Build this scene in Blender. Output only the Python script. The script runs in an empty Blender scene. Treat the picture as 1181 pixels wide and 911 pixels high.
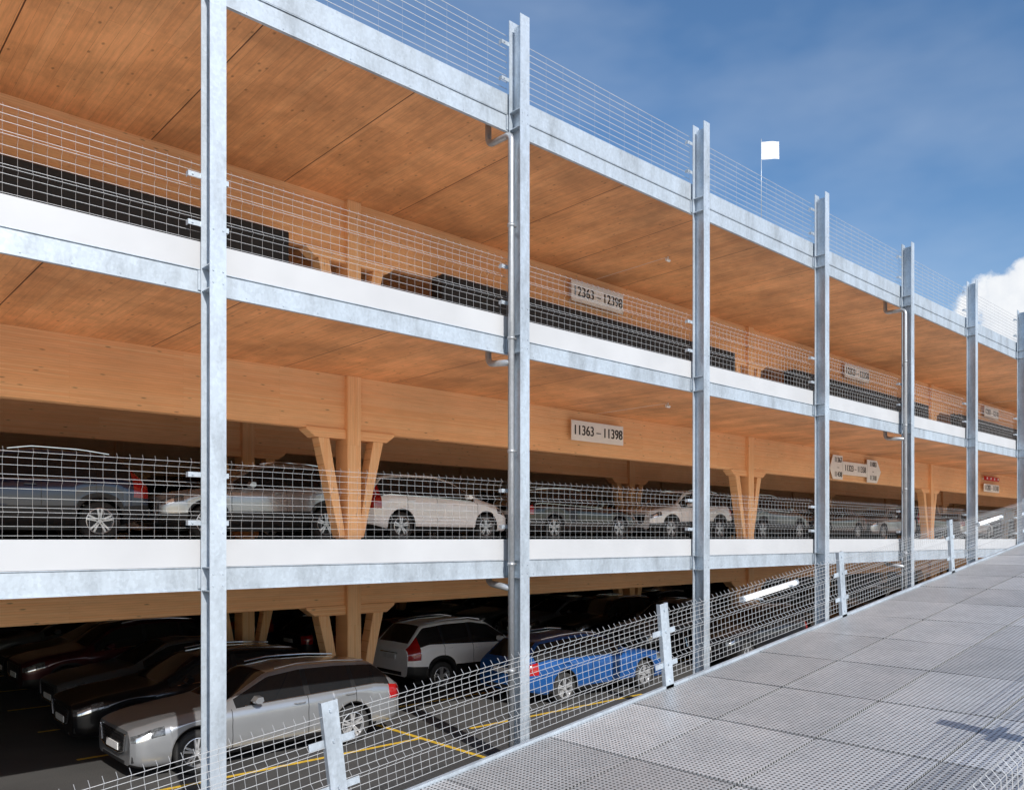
import bpy, math, random
import numpy as np
from mathutils import Vector
random.seed(7); rng=np.random.RandomState(5)
scene=bpy.context.scene
COL=scene.collection
# ------------------------------------------------------------------ node helpers
def new_mat(name):
    m=bpy.data.materials.new(name); m.use_nodes=True
    nt=m.node_tree; b=nt.nodes['Principled BSDF']
    return m,nt,b
def N(nt,t,**kw):
    n=nt.nodes.new(t)
    for k,v in kw.items(): setattr(n,k,v)
    return n
def inp(n,**kw):
    for k,v in kw.items():
        n.inputs[k.replace('_',' ')].default_value=v
def mapping(nt,scale=(1,1,1),swap=False):
    tc=N(nt,'ShaderNodeTexCoord')
    out=tc.outputs['Object']
    if swap:
        s=N(nt,'ShaderNodeSeparateXYZ'); nt.links.new(out,s.inputs[0])
        c=N(nt,'ShaderNodeCombineXYZ')
        order={'yx':('Y','X'),'xz':('X','Z'),'zx':('Z','X'),'yz':('Y','Z'),'xy':('X','Y')}[swap]
        nt.links.new(s.outputs[order[0]],c.inputs[0]); nt.links.new(s.outputs[order[1]],c.inputs[1])
        out=c.outputs[0]
    mp=N(nt,'ShaderNodeMapping'); mp.inputs['Scale'].default_value=scale
    nt.links.new(out,mp.inputs['Vector'])
    return mp.outputs['Vector']
def noise(nt,vec,scale,detail=3,rough=.55):
    n=N(nt,'ShaderNodeTexNoise'); n.inputs['Scale'].default_value=scale
    n.inputs['Detail'].default_value=detail; n.inputs['Roughness'].default_value=rough
    nt.links.new(vec,n.inputs['Vector']); return n.outputs['Fac']
def ramp(nt,fac,stops):
    r=N(nt,'ShaderNodeValToRGB'); e=r.color_ramp.elements
    while len(e)<len(stops): e.new(.5)
    for i,(p,c) in enumerate(stops):
        e[i].position=p; e[i].color=(c[0],c[1],c[2],1) if hasattr(c,'__len__') else (c,c,c,1)
    nt.links.new(fac,r.inputs[0]); return r.outputs[0]
def mix(nt,a,b,fac=1.0,mode='MULTIPLY'):
    m=N(nt,'ShaderNodeMix',data_type='RGBA',blend_type=mode)
    if isinstance(fac,(int,float)): m.inputs[0].default_value=fac
    else: nt.links.new(fac,m.inputs[0])
    for i,v in ((6,a),(7,b)):
        if isinstance(v,tuple): m.inputs[i].default_value=(v[0],v[1],v[2],1)
        else: nt.links.new(v,m.inputs[i])
    return m.outputs[2]
def bump(nt,b,h,strength=.2,dist=.01):
    bn=N(nt,'ShaderNodeBump'); bn.inputs['Strength'].default_value=strength; bn.inputs['Distance'].default_value=dist
    nt.links.new(h,bn.inputs['Height']); nt.links.new(bn.outputs[0],b.inputs['Normal'])
def simple(name,col,rough=.5,metal=0,var=.15,scale=6,bmp=0,coat=0,emit=0,spec=None):
    m,nt,b=new_mat(name)
    v=mapping(nt); f=noise(nt,v,scale,2)
    c=mix(nt,(col[0],col[1],col[2]),ramp(nt,f,[(.3,1-var),(.7,1+var*.4)]))
    nt.links.new(c,b.inputs['Base Color'])
    b.inputs['Roughness'].default_value=rough; b.inputs['Metallic'].default_value=metal
    if coat: b.inputs['Coat Weight'].default_value=coat; b.inputs['Coat Roughness'].default_value=.04
    if spec is not None: b.inputs['Specular IOR Level'].default_value=spec
    if bmp: bump(nt,b,noise(nt,v,scale*8),bmp)
    if emit:
        b.inputs['Emission Color'].default_value=(1,.98,.94,1); b.inputs['Emission Strength'].default_value=emit
    return m
def glulam(name,c1,c2,axis='xz'):
    m,nt,b=new_mat(name)
    v=mapping(nt,swap=axis)
    br=N(nt,'ShaderNodeTexBrick'); nt.links.new(v,br.inputs['Vector'])
    inp(br,Scale=1.0,Mortar_Size=.0016,Mortar_Smooth=.3,Bias=0.0,Brick_Width=3.7,Row_Height=.042)
    br.inputs['Color1'].default_value=(*c1,1); br.inputs['Color2'].default_value=(*c2,1)
    br.inputs['Mortar'].default_value=(c2[0]*.75,c2[1]*.66,c2[2]*.58,1)
    v2=mapping(nt,scale=(.6,9,1) ,swap=axis)
    g=noise(nt,v2,3.5,5,.65)
    c=mix(nt,br.outputs[0],ramp(nt,g,[(.3,.88),(.65,1.03)]))
    v3=mapping(nt,scale=(2.2,9,1),swap=axis)
    vo=N(nt,'ShaderNodeTexVoronoi'); vo.inputs['Scale'].default_value=1.0; nt.links.new(v3,vo.inputs['Vector'])
    kn=ramp(nt,vo.outputs['Distance'],[(.05,.38),(.13,1.0)])
    c=mix(nt,c,kn,.85)
    v4=mapping(nt); c=mix(nt,c,ramp(nt,noise(nt,v4,.6),[(.3,.90),(.7,1.03)]))
    nt.links.new(c,b.inputs['Base Color']); b.inputs['Roughness'].default_value=.6
    bump(nt,b,g,.15,.004)
    return m
def clt(name):
    m,nt,b=new_mat(name)
    v=mapping(nt,swap='yx')
    br=N(nt,'ShaderNodeTexBrick'); nt.links.new(v,br.inputs['Vector'])
    inp(br,Scale=1.0,Mortar_Size=.0022,Mortar_Smooth=.5,Bias=-.1,Brick_Width=4.1,Row_Height=.19)
    br.inputs['Color1'].default_value=(.92,.44,.19,1); br.inputs['Color2'].default_value=(.83,.37,.15,1)
    br.inputs['Mortar'].default_value=(.46,.18,.07,1)
    v2=mapping(nt,scale=(.45,6,1),swap='yx'); g=noise(nt,v2,3,5,.7)
    c=mix(nt,br.outputs[0],ramp(nt,g,[(.28,.76),(.62,1.05)]))
    b2=N(nt,'ShaderNodeTexBrick'); nt.links.new(v,b2.inputs['Vector'])
    inp(b2,Scale=1.0,Mortar_Size=.010,Mortar_Smooth=.1,Bias=0.0,Brick_Width=15.0,Row_Height=2.5)
    b2.inputs['Color1'].default_value=(1,1,1,1); b2.inputs['Color2'].default_value=(.86,.84,.82,1); b2.inputs['Mortar'].default_value=(.14,.1,.08,1)
    c=mix(nt,c,b2.outputs[0])
    v3=mapping(nt,scale=(3,5,1),swap='yx')
    vo=N(nt,'ShaderNodeTexVoronoi'); vo.inputs['Scale'].default_value=1.0; nt.links.new(v3,vo.inputs['Vector'])
    c=mix(nt,c,ramp(nt,vo.outputs['Distance'],[(.05,.35),(.14,1.0)]),.75)
    v4=mapping(nt); c=mix(nt,c,ramp(nt,noise(nt,v4,.6,6,.68),[(.35,.62),(.64,1.08)]))
    nt.links.new(c,b.inputs['Base Color']); b.inputs['Roughness'].default_value=.55
    bump(nt,b,g,.2,.004)
    return m
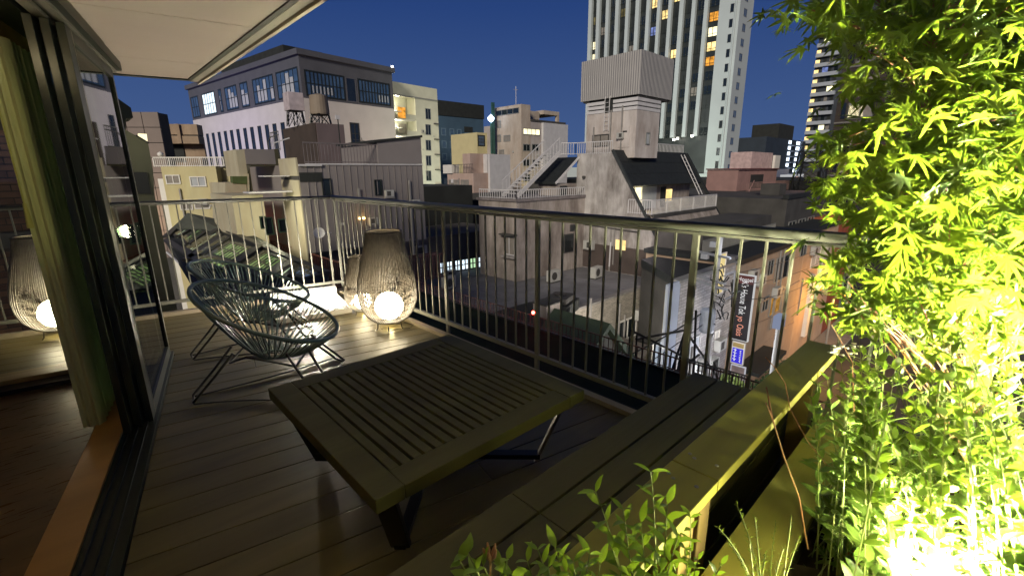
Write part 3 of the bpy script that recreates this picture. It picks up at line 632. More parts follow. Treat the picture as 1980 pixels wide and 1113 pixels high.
# --- pale building with outside stairs
c = Pd(758, 157, 92)
b2 = B('stair_building', 'pale apartment block with brightly lit zigzag fire stairs behind the office block', c[0]-0, c[1], G8)
zt = c[2]+12; wU = b2.uv('U', 845, 176)[0]; beig = M("pale_render", (.48, .47, .38), .8, .07, .7)
rec = b2.uv('U', 803, 200)[0]
b2.box('wall', beig, (rec, 0, 0), (wU, 16, zt)); b2.box('wall', beig, (-7, 2.6, 0), (rec-.01, 16, zt-.01)); b2.box('parapet', beig, (-7, 0, zt-2.2), (rec-.01, 2.59, zt-.01))
b2.box('cornice', fr_m, (-7, -.12, zt-2.4), (wU+.02, -.01, zt-2.2))
H = 3.05
for i in range(9):
    z = zt-6.0-i*H
    if z < 2: break
    a0, a1 = b2.uv('U', 822, 200+i*24)[0], b2.uv('U', 831, 200+i*24)[0]; b2.win('U', a0, a1, z, z+1.9, winglass, mull=1, t=.1)
    if i > 0: part('ledge', b2.fb('U', (a1+wU)/2-1.1+.9, wU-.05, 0, .35, z+2.1, z+2.3), dark_m, b2.o)
    b2.box('landing', white_m, (-6.5, .2, z-.65), (rec-.02, 2.58, z-.45))
    g_ = b2.uv('U', 783, 200)[0]
    part('balcony_window', MB().box((g_+.2, 2.5, z), (rec-.5, 2.58, z+2)), orange if i == 0 else curt_m, b2.o)
    part('balcony_front', MB().box((g_+.1, .0, z-.44), (rec-.02, .12, z+.45)), beig, b2.o)
    part('stair_flight', MB().beam((-6.0, .9, z-.5), (g_-.6, .9, z+H*.5-.55), .9, .16), white_m, b2.o)
    part('stair_flight', MB().beam((g_-.6, 1.9, z+H*.5-.55), (-6.0, 1.9, z+H-.5), .9, .16), white_m, b2.o)
    part('handrail', MB().beam((-6.0, .3, z+.5), (g_-.6, .3, z+H*.5+.45), .08, .08), wht2_m, b2.o)
    if i < 5:
        part('stair_light', MB().box((g_-2.2, 2.2, z+H-.85), (g_-1.2, 2.5, z+H-.72)), whitehot, b2.o)
        lamp(b2.o, 'stair_glow', 'POINT', (g_-1.6, 1.2, z+H-1.2), 420, (1, .97, .66), .2)
part('top_light', MB().lathe([(.01, -.5), (.45, -.3), (.55, 0), (.45, .3), (.01, .5)], 10, (b2.uv('U', 772, 180)[0], .6), cap=False), E_("floodlight_face", (1, .95, .75), 14), b2.o).location = (0, 0, b2.uv('U', 772, 181)[1])
lamp(b2.o, 'street_glow', 'POINT', (wU-3, -6, 4), 1800, (.75, 1, .95), 1)
lamp(b2.o, 'wall_glow', 'SPOT', (wU-3, -24, 12), 14000, (1, .97, .72), 2, (wU-4, 0, 18), 100, 1)

# --- dark blue hotel slab
c = Pd(851, 194, 135)
b3 = B('dark_blue_block', 'dark blue high block with round windows behind the pale stair building', c[0], c[1], 0)
zt = c[2]+12; wU = b3.uv('U', 934, 205)[0]
b3.box('wall', M("navy_wall", (.045, .085, .13), .7, .12, .3), (-6, 0, 0), (wU, 25, zt-4)); b3.box('roof_band', vdark_m, (-6.2, -.2, zt-3.9), (wU+.2, 25, zt))
for r_ in range(10):
    for x in (858, 874, 888):
        a = b3.uv('U', x, 260)[0]; z = zt-9-r_*3.4
        if z > 2: b3.win('U', a-.55, a+.55, z, z+1.5, wblue, fr=M("navy_trim", (.10, .16, .22), .6), t=.3, mull=0)
    a0, a1 = b3.uv('U', 898, 260)[0], b3.uv('U', 914, 260)[0]; z = zt-8-r_*3.4
    if z > 2: b3.box('balcony', MATS["navy_trim"], (a0, -1.3, z-1.2), (a1, -.01, z-.2)); b3.box('balcony_shadow', vdark_m, (a0, -.06, z-.1), (a1, -.005, z+1.6))

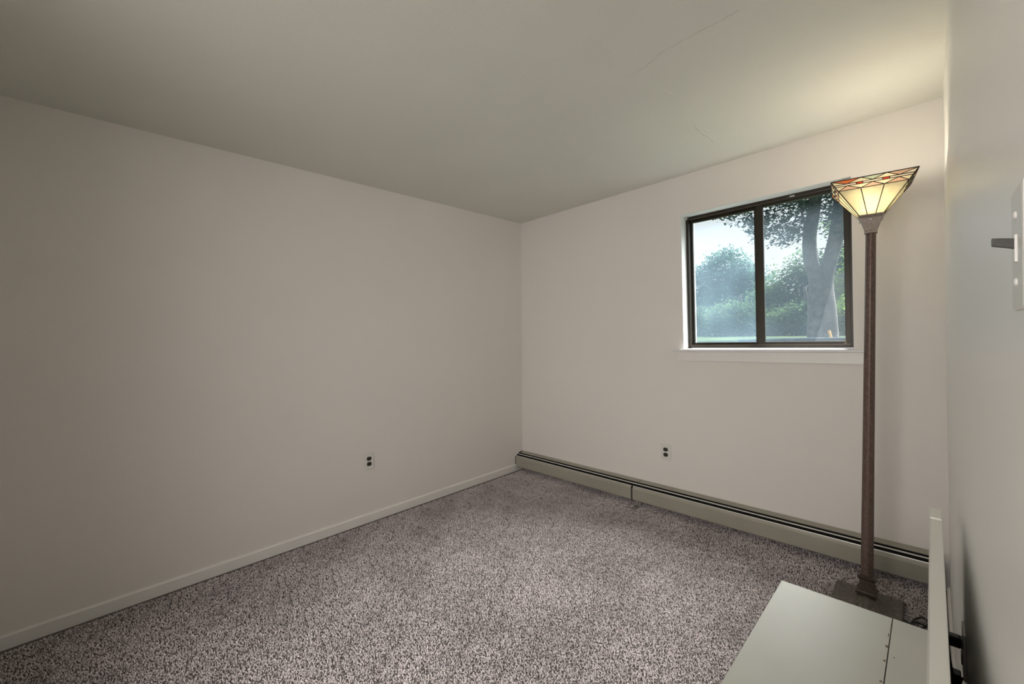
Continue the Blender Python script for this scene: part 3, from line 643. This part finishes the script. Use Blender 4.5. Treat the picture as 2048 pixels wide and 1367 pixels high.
bush('shrub', (.2,12.2,GZ), [(.3,12.2,1.6,.8,.6,.55),(-.35,12.3,1.5,.5,.5,.4)], 7000, .09, M['leaf_bg'], 14, 'low green shrub left of the double trunk base', 'shrub')
bush('lime_shrub', (1.35,10.9,GZ), [(1.30,10.9,1.55,.38,.4,.42),(1.7,10.9,1.7,.4,.4,.5)], 5000, .09, M['leaf_lime'], 15, 'bright yellow green shrub at the lower right of the window', 'shrub')
bush('lime_shrub', (1.2,13.2,GZ), [(1.05,13.2,2.3,.40,.5,.65),(1.7,13.2,2.8,.6,.6,1.0)], 7000, .11, M['leaf_lime'], 16, 'taller light green tree at the right edge of the window', 'tree')
bush('shrub', (-4.6,15.2,GZ), [(-4.4,15.2,1.7,1.3,.8,.7),(-2.9,15.0,1.6,1.0,.7,.6)], 9000, .11, M['leaf_bg'], 17, 'grey green shrubs low in the left pane before the round tree', 'shrub')
for i in range(1, 5):
    x = -19 + i*6.4
    bush('distant_tree', (x, 30, GZ), [(x,30,3.0,2.9,1.5,2.0),(x+1.2,30,2.2,2.6,1.4,1.6)], 2500, .32, M['leaf_round'], 20+i, 'dull green tree in the far row beyond the lawn', 'tree', 'far tree row')

sh = tag(empty('garden_shed', (-6.6, 20.4, GZ)), 'pale shed with a flat roofline at the left edge of the left pane', 'shed')
MB().box(-1.2,-.1,-.1,1.15,1.6,2.0).build('wall', M['siding'], sh); MB().box(-1.3,-.2,2.0,1.25,1.7,2.08).build('roof', M['edge'], sh)
m_ = MB(); m_.tube([(.9,3.70,GZ+.04),(1.6,3.85,GZ+.05),(2.5,4.0,GZ+.04),(3.4,4.1,GZ+.04)], .035, 10)
tag(m_.build('garden_edging', M['edging'], smooth=True), 'dark garden edging pipe just above the window sill outside', 'edging')
m_ = MB(); m_.box(-.02,-.02,0,.02,.02,.16); o = m_.build('marker_stake', M['orange'], bevel=.004); o.location = (1.49, 7.4, GZ); o.rotation_euler = (0, math.radians(-12), 0)
tag(o, 'small orange stake in the lawn right of the double trunk', 'stake')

→ WHAT IS BEING ASKED
Count the lines in which the string "scene" appears, then report only that figure.

→ ANSWER TO THE TASK
4